大らかで茫洋、包むようなブロウ 『Dexter Blows Hot and Cool』
昔、若い頃はこの人のブロウの、どうにもノンビリした感じがフィットしなかった。豪放磊落なロリンズ、電光石火なコルトレーンの方が判り易かった。しかし、いつの頃からか、40歳を越えた頃からだろうか。この人の大らかブロウが心地良くなってきた。
その人とは「デクスター・ゴードン(Dexter Gordon)」。愛称デックス。1923年生まれ。ジャズ・テナー奏者のレジェンドの一人である。1923年生まれなので、1940年代のビ・バップから、ジャズの歴史にドップリ浸かったジャズメンなんだが、そんなジャズの歴史や演奏のトレンドなど何処吹く風、自らのスタイルを逝去するまで貫いた希有な存在である。
デックスのテナーの個性は「大らかで、茫洋としていて、包むような」ブロウ。テクニックは優秀なんだが、それを感じさせない、スケールの大きい、茫洋としたブロウは聴いていてとても心地良い。まあ、若い時は、このノンビリしたブロウにイライラしたりしたこともあったが、それは「若気の至り」というヤツである。
このアルバムを聴けば、デックスのテナーの個性が良く判る。Dexter Gordon『Dexter Blows Hot and Cool』(写真左)。1955年11月の録音。デックスのリーダー作。
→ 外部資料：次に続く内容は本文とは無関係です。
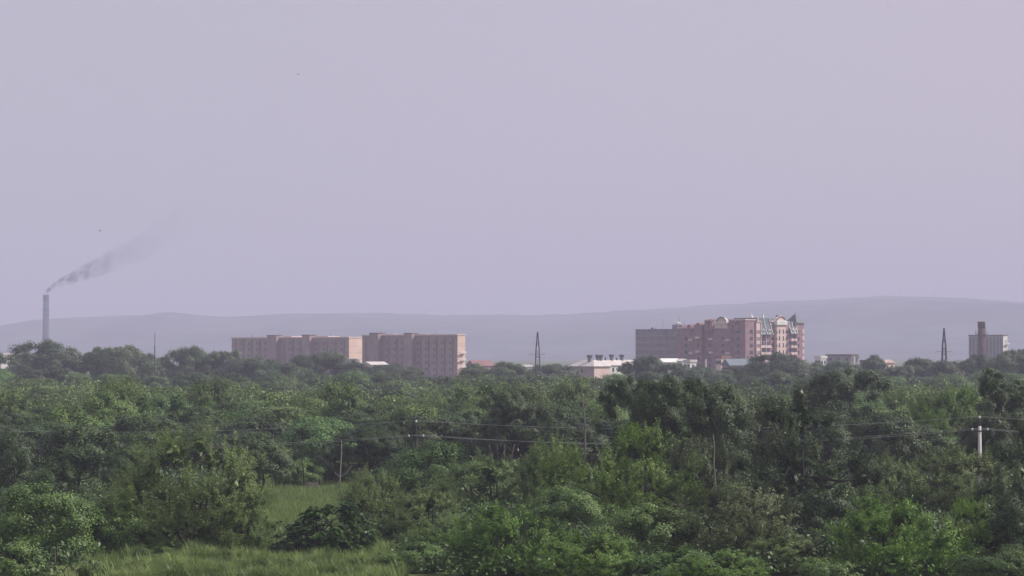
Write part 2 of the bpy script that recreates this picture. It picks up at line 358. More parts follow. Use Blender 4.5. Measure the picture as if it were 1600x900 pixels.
# ------------------------------------------------------------------ ornate brick apartment house
def ornate():
    D = 1140.0; fr = Frame(1164, D)
    t = empty('apartment_house', tuple(fr.P), 'ornate red brick and cream apartment house with turrets and mansard roofs', 'apartment house')
    zb = lambda py, b: Z(py, fr.Db(b)); za = lambda py, a: Z(py, fr.Da(a))
    A = fr.A; Bq = fr.Bq
    DEP = 14.0
    La = A(1254.5)
    # shaded wing, from the corner to the far left
    secs = [(1164, 1146, 512, M_BRICK, 0.0), (1146, 1118, 513, M_BRICK, .9), (1118, 1100, 511, M_BRICK, 0.0), (1100, 1087, 508.5, M_BRICK, 1.2),
            (1087, 1058, 513, M_BRICK, 0.2), (1058, 993, 515.5, M_GREYW, 0.0)]
    for p0, p1, yt, m, pro in secs:
        b0, b1 = Bq(p0), Bq(p1); z = zb(yt, b0)
        w = B(fr).box(-pro, DEP, b0 + .003, b1, -.3, z).build('wing_wall', m, t)
        B(fr).box(-pro - .3, DEP + .2, b0 + .01, b1 - .01, z + .003, z + .45).build('cornice', M_CREAM if m is M_BRICK else M_GREYW, w)
        # windows: one part per storey band of the section
        n = max(1, int((b1 - b0) / 5.5)); ns = int((z - 3) / 3.0)
        for s_ in range(ns):
            z0 = 2.2 + s_ * 3.0
            if m is M_GREYW:
                B(fr).box(-.06, .04, b0 + .6, b1 - .6, z0 + .1, z0 + 1.5).build('window_band', M_LOGG, t); continue
            for k in range(n):
                b = b0 + (b1 - b0) * (k + .5) / n
                B(fr).box(-pro - .06, -pro + .04, b - .75, b + .75, z0, z0 + 1.5).build('window', M_GLASS, t)
        if m is M_GREYW:
            for s_ in range(1, ns + 1):
                B(fr).box(-.18, .02, b0, b1 - .05, 1.2 + s_ * 3.0, 1.2 + s_ * 3.0 + .35).build('string_course', M_PINK, w)
            for k in range(1, n, 3):
                b = b0 + (b1 - b0) * k / n
                B(fr).box(-.35, .02, b - .2, b + .2, 0, z - .3).build('pilaster', M_GREYW, w)
        else:
            for k in range(0, n + 1, 2):
                b = min(max(b0 + (b1 - b0) * k / n, b0 + .3), b1 - .3)
                B(fr).box(-pro - .7, -pro + .02, b - .35, b + .35, 0, z - .3).build('pilaster', M_BRICK, w)
                if k < n:
                    b_ = b + .6; B(fr).box(-pro - .9, -pro + .02, b_, b_ + 2.4, z * .55, z * .55 + 1.0).build('balcony', M_CREAM, t)
                    B(fr).box(-pro - .9, -pro + .02, b_, b_ + 2.4, z * .78, z * .78 + 1.0).build('balcony', M_CREAM, t)
    # roof features of the shaded wing
    b = Bq(1048); z = zb(515.5, Bq(1058))
    B(fr).box(4, 9, Bq(1056), Bq(1041), z, z + 2.4).build('plant_room', M_GREYW, t)
    dish = B(fr).lathe(2.0, Bq(1055), [(.15, z), (.15, z + 2.2), (1.1, z + 2.5), (1.3, z + 3.1), (.3, z + 3.4)], 10).build('satellite_dish', M_WHITE, t)
    B(fr).box(3, 5, Bq(1014), Bq(1010), z + .4, z + 1.2).build('roof_hatch', M_GREYW, t)
    for p, h in [(1029, 5.5), (1054, 6.5), (1062, 4)]:
        B(fr).tube([(3, Bq(p), z), (3, Bq(p), z + h)], .07, 4).build('aerial', M_STEEL, t)
    for p in (1066, 1070, 1076):
        B(fr).box(.2, 1.3, Bq(p + 1.2), Bq(p), zb(513, Bq(p)), zb(508.5, Bq(p))).build('chimney', M_BRICK, t)
    g = B(fr).gable(2, 12, Bq(1087), Bq(1071), zb(513, Bq(1087)), zb(508, Bq(1080)), 'b').build('gabled_roof', M_ROOFR, t)
    B(fr).box(-.8, 8, Bq(1116), Bq(1102.5), zb(511, Bq(1116)), zb(501.5, Bq(1116))).build('attic_block', M_GREYW, t)
    B(fr).box(-1.1, 8.3, Bq(1116.3), Bq(1102.2), zb(501.5, Bq(1116)) + .003, zb(500.7, Bq(1116))).build('attic_cornice', M_SLATE, t)
    for p0, p1, yt in ((1098, 1090, 504), (1083, 1077, 507), (1116, 1111, 498), (1147, 1141, 506.5), (1158, 1151, 501), (1110, 1105, 499)):
        b0, b1 = Bq(p0), Bq(p1); zz = zb(512, b0); zt = zb(yt, b0); b0, b1 = min(b0, b1), max(b0, b1)
        B(fr).box(-1.6, 3, b0, b1, zz - 1.5, (zz + zt) / 2).build('gable_wall', M_BRICK, t)
        B(fr).gable(-1.7, 3, b0 - .1, b1 + .1, (zz + zt) / 2 + .003, zt, 'a').build('gable_roof', M_ROOFR, t)
    # arched gable on the shaded wing
    def arch_gable(c0, c1, base, top, along, off, mat, ring):
        n = 12; mb = B(fr); mid = (c0 + c1) / 2; hw = abs(c1 - c0) / 2; vs = []
        for q in (off, off + 2.0):
            for i in range(n + 1):
                th = math.pi * i / n; cc = mid + hw * math.cos(th); zz = base + (top - base) * math.sin(th)
                vs.append((q, cc, zz) if along == 'b' else (cc, q, zz))
        fs = [tuple(range(n + 1)), tuple(reversed(range(n + 1, 2 * n + 2)))]
        for i in range(n): fs.append((i, i + 1 + 0, n + 2 + i, n + 1 + i))
        fs.append((0, n + 1, 2 * n + 1, n))
        mb.add(vs, fs); g = mb.build('arched_gable', mat, t)
        mb = B(fr)
        pts = []
        for i in range(n + 1):
            th = math.pi * i / n; cc = mid + (hw + .1) * math.cos(th); zz = base + (top - base + .1) * math.sin(th)
            pts.append((off - .1, cc, zz) if along == 'b' else (cc, off - .1, zz))
        mb.tube(pts, .28, 5).build('arch_rim', ring, g)
    b0, b1 = Bq(1139), Bq(1120); zz = zb(505.5, b0)
    B(fr).box(-1.0, 6, b0, b1, zb(513, b0), zz).build('attic_block', M_CREAM, t)
    B(fr).box(-1.4, 6.3, b0 - .4, b1 + .4, zz + .003, zz + .5).build('attic_cornice', M_WHITE, t)
    arch_gable(Bq(1136), Bq(1122.5), zz + .5, zb(496, b0), 'b', -.9, M_CREAM, M_SLATE)
    B(fr).frustum(.2, 12, Bq(1161), Bq(1145), zb(512, Bq(1161)), zb(505.5, Bq(1161)), 2.2, 2.2).build('mansard_roof', M_SLATE, t)
    # corner tower, brick, in shade and sun
    a1 = A(1177.5); zt = za(500.5, 0)
    w = B(fr).box(-1.0, a1, -1.0, DEP * .6, -.3, zt).build('corner_tower', M_BRICK, t)
    B(fr).box(-1.3, a1 + .2, -1.3, DEP * .6 + .3, zt + .003, zt + .5).build('tower_cornice', M_CREAM, w)
    for z0 in np.arange(2, zt - 4, 3.0):
        B(fr).box(a1 * .35, a1 * .7, -1.06, -.95, z0, z0 + 1.6).build('window', M_GLASS, t)
        B(fr).box(-1.06, -.95, 2.2, 3.8, z0, z0 + 1.6).build('window', M_GLASS, t)
    # sunlit wing
    def sec(p0, p1, yt, m, pro, name='wing_wall', cor=M_CREAM):
        a0, a1 = A(p0), A(p1); z = za(yt, (a0 + a1) / 2)
        w = B(fr).box(a0 + .003, a1, -pro, DEP, -.3, z).build(name, m, t)
        if cor: B(fr).box(a0 + .01, a1 - .01, -pro - .3, DEP + .2, z + .003, z + .45).build('cornice', cor, w)
        return a0, a1, z, w
    a0, a1, z, w = sec(1177.5, 1184.5, 503, M_CREAM, 1.6)
    for z0 in np.arange(2, z - 3, 3.0):
        B(fr).box(a0 + .35, a1 - .35, -1.66, -1.55, z0, z0 + 1.5).build('window', M_BRICK, t)
    B(fr).box(a1 - .25, a1 - .003, -1.9, -1.6, 0, z).build('pilaster', M_WHITE, t)
    a0, a1, z, w = sec(1184.5, 1203, 523, M_BRICK, 0.0, cor=None)
    # curved mansard over this bay
    def mansard(a0, a1, z0, z1, out=1.8):
        prof = [(-out, z0), (-out * .55, z0 + (z1 - z0) * .28), (-.1, z0 + (z1 - z0) * .62), (.5, z1)]
        vs = []; n = len(prof)
        for a in (a0, a1):
            for q, zz in prof: vs.append((a, q, zz))
            vs.append((a, DEP - .2, z1)); vs.append((a, DEP - .2, z0))
        k = n + 2
        fs = [(i, i + 1, i + 1 + k, i + k) for i in range(k - 1)] + [(k - 1, 0, k, 2 * k - 1), tuple(reversed(range(k))), tuple(range(k, 2 * k))]
        mr = B(fr).add(vs, fs).build('mansard_roof', M_SLATE, t)
        m_ = (a0 + a1) / 2
        for a in (a0 + .05, m_, a1 - .1):
            B(fr).tube([(a, q - .12, zz + .1) for q, zz in prof], .22, 5).build('roof_rib', M_WHITE, mr)
        for a in ((a0 + m_) / 2, (a1 + m_) / 2):
            dr = B(fr).box(a - .7, a + .7, -out * .9, 1.0, z0 + .4, z0 + 2.4).build('dormer', M_WHITE, mr)
            B(fr).box(a - .4, a + .4, -out * .9 - .05, -out * .9 + .05, z0 + .8, z0 + 2.0).build('dormer_window', M_GLASS, dr)
    mansard(a0, a1, z, za(496.5, a0))
    for s_ in range(7):
        zz = 1.8 + s_ * 3.0
        if zz + 3 > z: break
        for a in (a0 + .4, (a0 + a1) / 2 + .2):
            wdt = (a1 - a0) / 2 - .7
            bb = B(fr).box(a, a + wdt, -1.3, -.01, zz, zz + 1.1).build('balcony', M_CREAM, t)
            B(fr).box(a + .2, a + wdt - .2, -.06, .02, zz + 1.15, zz + 2.6).build('balcony_window', M_GLASS, bb)
    B(fr).box(a0 + .01, a0 + .35, -1.4, -.01, 0, z).build('pilaster', M_WHITE, t)
    B(fr).tube([((a0 + a1) / 2 + .05, -1.2, 0), ((a0 + a1) / 2 + .05, -1.2, z)], .15, 6).build('column', M_WHITE, t)
    a0, a1, z, w = sec(1203, 1209.5, 503, M_BRICK, 0.3)
    for z0 in np.arange(2, z - 3, 3.0):
        B(fr).box(a0 + .5, a1 - .5, -.36, -.25, z0, z0 + 1.6).build('window', M_GLASS, t)
        B(fr).box(a0 + .1, a1 - .1, -.42, -.28, z0 - .35, z0 - .05).build('sill_band', M_CREAM, w)
    a0, a1, z, w = sec(1209.5, 1223.5, 502, M_CREAM, 1.6, 'cream_tower', M_WHITE)
    B(fr).box(a0 - .5, a1 + .5, -2.2, 3, z - 1.6, z - .003).build('tower_crown', M_WHITE, w)
    arch_gable(a0 + .6, a1 - .6, z + .45, za(495, a0), 'a', -1.5, M_CREAM, M_BRICK)
    for z0 in np.arange(2, z - 3.5, 3.0):
        for fa in (.28, .72):
            a = a0 + (a1 - a0) * fa; B(fr).box(a - .38, a + .38, -1.66, -1.55, z0, z0 + 1.9).build('window', M_GLASS, t)
        B(fr).box(a0 - .04, a0 + .3, -1.7, -1.2, z0 + .1, z0 + 1.2).build('quoin', M_BRICK, w)
        B(fr).box(a1 - .3, a1 + .04, -1.7, -1.2, z0 + .1, z0 + 1.2).build('quoin', M_BRICK, w)
    a0, a1, z, w = sec(1223.5, 1232.5, 503.5, M_BRICK, 0.2)
    for z0 in np.arange(2, z - 3, 3.0):
        B(fr).box(a0 + 1.0, a1 - 1.0, -.26, -.15, z0, z0 + 1.6).build('window', M_GLASS, t)
        B(fr).box(a0 + .1, a1 - .1, -.32, -.18, z0 - .35, z0 - .05).build('sill_band', M_CREAM, w)
    a0, a1, z, w = sec(1232.5, 1243, 522, M_BRICK, 0.0, cor=None)
    mansard(a0, a1, z, za(503, a0), 1.5)
    for s_ in range(7):
        zz = 1.8 + s_ * 3.0
        if zz + 3 > z: break
        wdt = (a1 - a0) / 2 - .5
        for a in (a0 + .2, (a0 + a1) / 2 + .2):
            bb = B(fr).box(a, a + wdt, -1.3, -.01, zz, zz + 1.1).build('balcony', M_CREAM, t)
            B(fr).box(a + .2, a + wdt - .2, -.06, .02, zz + 1.15, zz + 2.6).build('balcony_window', M_GLASS, bb)
    a0, a1, z, w = sec(1243, 1254.5, 506, M_BRICK, 0.6, 'corner_turret')
    for z0 in np.arange(2, z - 3, 3.0):
        B(fr).box(a0 + .8, a0 + 1.9, -.66, -.55, z0, z0 + 1.6).build('window', M_GLASS, t)
        B(fr).box(a1 - 1.2, a1 + .03, -.72, .4, z0 + .2, z0 + 2.2).build('quoin', M_CREAM, w)
    hw = (a1 - a0) / 2 + .8; am = (a0 + a1) / 2
    sp = B(fr).add([(am - hw, -1.2, z + .45), (am + hw, -1.2, z + .45), (am + hw, 2 * hw - 1.2, z + .45), (am - hw, 2 * hw - 1.2, z + .45), (am, hw - 1.2, za(489.5, am))],
              [(0, 1, 4), (1, 2, 4), (2, 3, 4), (3, 0, 4), (0, 3, 2, 1)]).build('spire', M_SLATE, t)
    B(fr).tube([(am, hw - 1.2, za(490, am)), (am, hw - 1.2, za(486.5, am))], .08, 4).build('finial', M_STEEL, sp)
    # roof plane linking the towers with small ridge turrets
    B(fr).gable(A(1186), A(1250), 4, DEP, za(502, 5), za(496.5, 5), 'a').build('ridge_roof', M_SLATE, t)
    zr = za(497, 5)
    for p in (1188, 1228):
        a = A(p); B(fr).lathe(a, 5, [(.9, zr - 2), (1.0, zr), (.9, zr + .5), (.5, zr + 1.2), (.05, zr + 2.0)], 8).build('ridge_turret', M_WHITE if p == 1188 else M_SLATE, t)
    B(fr).box(A(1192), A(1202), 3.5, 4.5, za(499, 5), za(496.6, 5)).build('roof_screen', M_GREYW, t)
    for p in (1207, 1234):
        a = A(p); B(fr).box(a - .35, a + .35, 5, 5.7, zr - 2, zr + 1.6).build('chimney', M_WHITE, t)
ornate()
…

ちなみにパーソネルは、Dexter Gordon (ts), Jimmy Robinson (tp), Carl Perkins (p), Leroy Vinnegar (b), Chuck Thompson (ds)。なかなか渋い顔ぶれ。
どうも、この頃のデックスはドラッグに耽溺していた様だが、そんな雰囲気は微塵も無い。全編に渡って、彼独特の「大らかで、茫洋としていて、包むような」ブロウを十二分に聴かせてくれます。力感溢れ、テクニック優秀なブロウなんですが、全体に漂う「ノンビリ」した感じが前面に出ていて、頭で考えるジャズでは無く、感覚で捉えるジャズという雰囲気がとても面白い。
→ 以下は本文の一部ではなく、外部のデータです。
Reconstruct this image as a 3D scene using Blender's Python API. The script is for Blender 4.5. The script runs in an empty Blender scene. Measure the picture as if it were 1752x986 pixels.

それとこのアルバムを聴いていて強く感じるのは、デックスのテナーの「歌心」。デックスは、スタンダードの旋律を唄うように吹き、それに続くアドリブ・ラインを唄うように吹く。彼のブロウは「メロディアス」。聴き心地が良いのは、彼のブロウが「メロディアス」だからである。
サイドメンでは、ピアノのカール・パーキンスが良い。哀愁溢れるパーキンスのピアノが、デックスの「大らかで、茫洋としていて、包むような」ブロウに上手くフィットしている。
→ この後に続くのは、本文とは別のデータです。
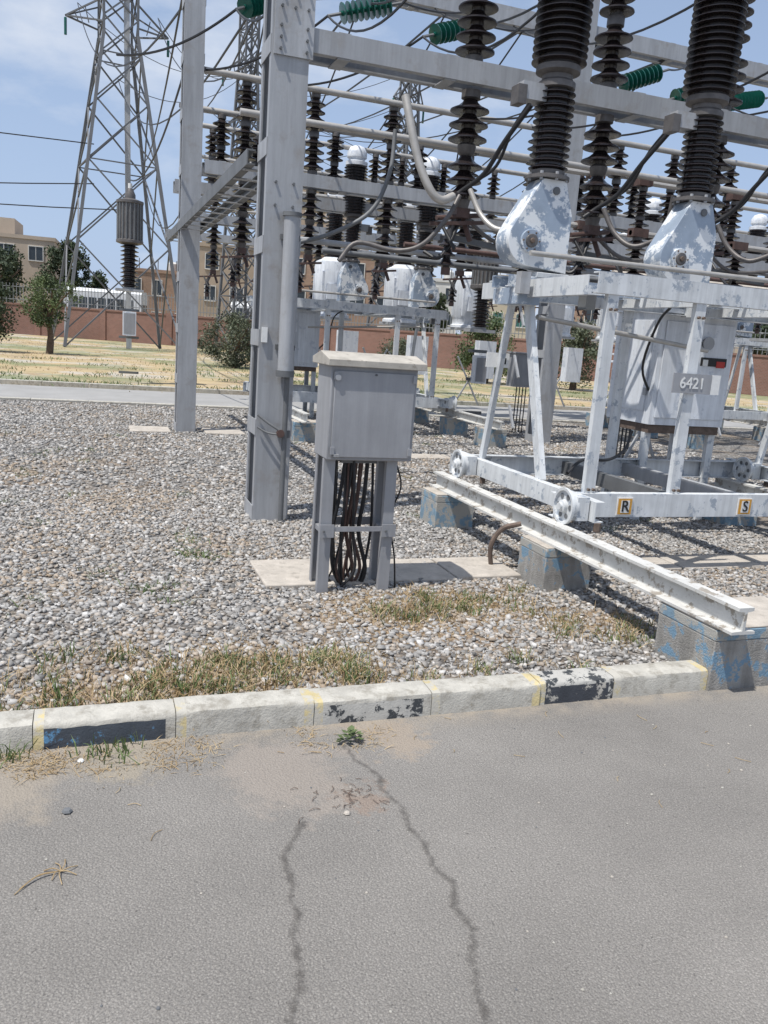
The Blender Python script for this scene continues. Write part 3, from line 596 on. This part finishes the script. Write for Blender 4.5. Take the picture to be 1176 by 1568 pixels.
q=MB(); q.box(3.12,3.24,3.55,4.6,.335,.35,"rail_paint"); q.box(3.12,3.13,3.55,4.6,.351,.40,"rail_paint"); q.obj("steel_angle_offcut")
def plinth(x0,x1,y0,y1,h,mat="plinth_paint"):
    q=MB(); q.box(x0,x1,y0,y1,-.05,h-.07,mat); q.box(x0-.001,x1+.001,y0-.001,y1+.001,h-.07,h-.012,"plinth_blue"); q.box(x0+.002,x1-.002,y0+.002,y1-.002,h-.012,h-.001,"concrete")
    q.obj("concrete_plinth",bevel=.006)
plinth(2.90,3.60,3.08,3.52,.33); plinth(2.84,3.2,4.62,4.98,.33); plinth(2.8,3.16,6.4,6.75,.33,"plinth_blue")
plinth(5.9,6.3,3.1,3.52,.33); plinth(5.9,6.3,6.4,6.75,.33,"plinth_blue"); plinth(5.9,6.3,4.62,4.98,.33,"plinth_blue")
for x in (5.85,2.8):
    for y in (11.75,13.2,15.0): plinth(x,x+.4,y,y+.35,.33,"plinth_blue")
for x in (10.4,13.5):
    for y in (12.3,13.9,15.6): plinth(x,x+.4,y,y+.35,.33,"plinth_blue")
q=MB(); q.tube([(2.75,5.2,.02),(2.72,5.18,.2),(2.78,5.15,.33),(2.9,5.1,.38)],.018,"rust",8); q.obj("earthing_pipe")
def stand(x,y,w,d,h,mat="galv"):
    q=MB()
    for a in (0,1):
        for b2 in (0,1): q.bar((x+a*w,y+b2*d,0),(x+a*w,y+b2*d,h),.07,.07,mat)
    q.bar((x,y,h*.15),(x+w,y,h*.7),.03,.03,mat); q.bar((x+w,y,h*.15),(x,y,h*.7),.03,.03,mat)
    q.box(x-.05,x+w+.05,y-.05,y+d+.05,h,h+.05,mat); return q
def ct(x,y):
    q=stand(x-.3,y-.3,.6,.6,1.9)
    q.lathe([(.38,1.95),(.38,2.0),(.35,2.02),(.35,2.15),(.38,2.2),(.38,2.95),(.36,3.05),(.25,3.1),(.2,3.14)],(x,y,0),"tank_white",20)
    for a in range(0,360,45): q.box(x+.38*math.cos(RAD(a))-.02,x+.38*math.cos(RAD(a))+.02,y+.38*math.sin(RAD(a))-.02,y+.38*math.sin(RAD(a))+.02,2.2,2.85,"tank_white")
    q.box(x-.22,x+.12,y-.46,y-.34,2.3,2.6,"tank_white")
    q.lathe(sheds(3.14,4.2,16,.14,.20),(x,y,0),"porcelain",16); q.lathe([(.17,4.2),(.2,4.22),(.2,4.4),(.15,4.47),(.05,4.5)],(x,y,0),"tank_white",16)
    q.box(x+.05,x+.45,y-.62,y-.38,.9,1.7,"tank_white")
    q.obj("current_transformer")
ct(4.75,17.2); ct(6.3,17.2); ct(7.9,17.2); ct(10.6,18); ct(12.2,18)
def opbox(x,y,z0,z1,w,mat):
    q=MB(); q.box(x-w/2,x+w/2,y-.15,y+.15,z0,z1,mat); q.box(x-w/2-.03,x+w/2+.03,y-.18,y+.18,z1,z1+.03,mat); q.box(x-w*.42,x+w*.42,y-.158,y-.15,z0+.04,z1-.04,mat)
    for a in (-1,1): q.bar((x+a*w*.35,y,0),(x+a*w*.35,y,z0),.06,.06,"galv_dark")
    for i in range(4): q.cyl((x-w*.2+i*w*.13,y,0),(x-w*.2+i*w*.13,y,z0),.012,"cable",6)
    q.obj("operating_box",bevel=.005)
opbox(6.9,9.6,.9,1.5,.45,"tank_white"); opbox(8.2,11.4,.8,1.6,.55,"tank_white"); opbox(3.4,11.6,.8,1.3,.4,"cab_grey"); opbox(7.6,13.9,.9,1.5,.5,"cab_grey")
for (x,y,w,d,h) in ((6.2,8.6,.5,.5,1.9),(9.3,12.2,.6,.6,2.2),(10.6,11.0,.6,.5,2.0),(5.0,15.6,.5,.5,2.0)): stand(x,y,w,d,h,"galv").obj("support_stand")
# ---------------------------------------------------------------- arresters
def arrester(x,y,s,zp,zi,zd,zc,w,hc):
    q=MB()
    for a in (-1,1): q.bar((x+a*w*.42,y,0),(x+a*w*.42,y,zp),.10*s,.10*s,"galv_dark")
    for z in (.25,zp*.5,zp*.8): q.bar((x-w*.4,y,z),(x+w*.4,y,z),.05,.06,"galv_dark")
    q.box(x-w*.55,x+w*.55,y-.2*s,y+.2*s,zp,zp+.06,"galv"); q.box(x-w*.26,x+w*.26,y-.3*s,y-.08*s,hc[0],hc[1],"tank_white"); q.box(x-w*.22,x+w*.22,y-.305*s,y-.3*s,hc[0]+.04,hc[1]-.04,"cab_grey")
    r=.30*w/.7; q.lathe(sheds(zp+.1,zi,10,r*.5,r*.85),(x,y,0),"porcelain",18); q.lathe([(r*.6,zp+.06),(r*.6,zp+.1)],(x,y,0),"galv",18)
    q.lathe([(r*.8,zi),(r*1.25,zi+.04),(r*1.25,zi+.1),(r*1.1,zi+.12),(r*1.1,zd-.08),(r*1.25,zd-.06),(r*1.25,zd),(r*.5,zd+.06),(r*.5,zd+.15),(r*.25,zc)],(x,y,0),"porcelain_cap",24)
    for a in range(20):
        t=a*2*math.pi/20; q.cyl((x+r*1.12*math.cos(t),y+r*1.12*math.sin(t),zi+.1),(x+r*1.12*math.cos(t),y+r*1.12*math.sin(t),zd-.06),r*.09,"galv_dark",6)
    q.cyl((x,y,zc-.1),(x,y,zc+.12),.05,"label_white",10)
    q.obj("surge_arrester")
arrester(.97,22.9,1,2.3,3.45,4.5,4.8,.62,(1.2,1.8)); arrester(7.35,15.4,.8,1.85,2.65,3.38,3.6,.5,(.85,1.4))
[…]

アップテンポの曲もバラードな曲も、どちらも実に上手くまとめている。アレンジも優秀なんですね。1955年の作品なんで、思いっきりハードバップしていると思いきや、中身の雰囲気は明らかに「ビ・バップ」。それでも、テクニックを競うビ・バップでは無く、演奏を聴かせるビ・バップには変化していて、デックスもなかなかやるなあ、と感心する事しきり。
ジャケット写真も明らかにジャジーなもの。見ているだけでジャズを感じて、中身の音が聴こえて来そうな秀逸なジャケットも魅力ですね。確かに若いジャズ者方々にはお勧め出来ないかもしれませんが、40歳を過ぎたベテランのジャズ者の方々には一聴をお勧めします。